If you’re in the midst of an extended project with multiple releases over a number or months you may worry about the erosion of the overall strategic vision. After many weeks of effort a team’s initial optimism will have been diluted by handling unforeseen issues, scope-creep and the culminative fatigue of hitting date after date.

Over time each team will move away from each other, manipulating their understanding of the project strategy as they solve their immediate problems. Project plans, functional specifications and whole methodologies will be cast aside as release dates approach and hands reach for the pump.

I recently attended a presentation by a UX designer who had been working on overhauling a household-name social network. He was relating lessons he had learned from the project and eventually came to talk about methodologies. “What development methodologies did we use? All of them I think. Various types of agile and so on, but in the end we went back to waterfall. It just worked for us.”.

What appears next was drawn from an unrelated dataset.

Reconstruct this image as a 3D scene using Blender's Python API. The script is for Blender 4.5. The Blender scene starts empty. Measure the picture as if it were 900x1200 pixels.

Jumping from one methodology to another, thinking about how they were working rather than actually creating things, had worn the team down. They were in pieces and in a word, aimless. They needed to get that vision back and to see the light at the end of the tunnel.

Evidencing with tangible futures

iMac magazine coverEvidencing is the act of creating fictional artifacts that communicate the result of a step within a process or a physical outcome of an overall process. For example, if your designing a paid for service you may mock-up an invoice, and a thank you message for prompt payment.

Tangible futures are a particular type of evidencing. They are fictional artifacts created to indicate an achivable future for your project. These artifacts communicate the expected result of your strategy and give your team’s a shared direction and aim.

These artifacts could be press releases, magazine covers, blog posts, launch party invite, etc.

You could focus on a list of features in an advertisement or mock-up an ideal writeup from a technology blog. The point is get your thinking about the purpose of your work and where it’s all leading.

Flickr has put tangible futures to use recently. At the beginning of a project they mocked-up a fake blog post announcing the launch of the new features and put a printout on the wall in high traffic areas of their office. For them the physical evidence of a future state of their product was not only motivational but acted as a anchor for general discussion on features and strategy.

If you’re working on the kind of project I’ve mentioned start thinking about where your projects should be going and what the outcomes would look like, then start infusing you own design strategy into tangible futures.